Что до нас, то мы должны унести с собой в могилу разочарование величайшее в мире.

– Перечитал написанное. Нет, вероятно, еще можно было спастись. Разврат тогда охватил еще только главным образом города. В деревне был еще некоторый разум, стыд. Вспомнил свои прежние записи, вынул и развернул: вот, например, 5 мая 1917 года:

Был на мельнице. Много мужиков, несколько баб. Громкий разговор под шум мельницы. Возле притолоки, прислонясь к ней и внимательно слушая Колю, наклонив ухо и глядя в землю, стоит высокий мужик с опущенными плечами, с черной курчавой бородой и нежным румянцем, уходящим в волосы. Шапка надвинута на белый хрящ носа.
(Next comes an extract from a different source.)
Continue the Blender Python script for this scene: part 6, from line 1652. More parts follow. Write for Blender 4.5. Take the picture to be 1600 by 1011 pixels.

Коля рассказывает, что солдаты никого не признают и уходят с фронта. Мужик вдруг встрепенулся и, уставившись в него черными блестящими глазами, яростно заговорил:

– Вот, вот! Вот они, сукины дети! Кто их распустил? Кому они тут нужны? Их, сукиных детей, арестовать надо!

В это время, верхом на серой лошади, подъехал молодой солдат в хаки и стеганых штанах, напевая и насвистывая. Мужик кинулся на него:

– Вот он! Видишь, катается! Кто его пустил? Зачем его собирали, зачем его обряжали?

Солдат слез, привязал лошадь и на раскоряченных ногах, с притворно беззаботным видом, вошел в мельницу.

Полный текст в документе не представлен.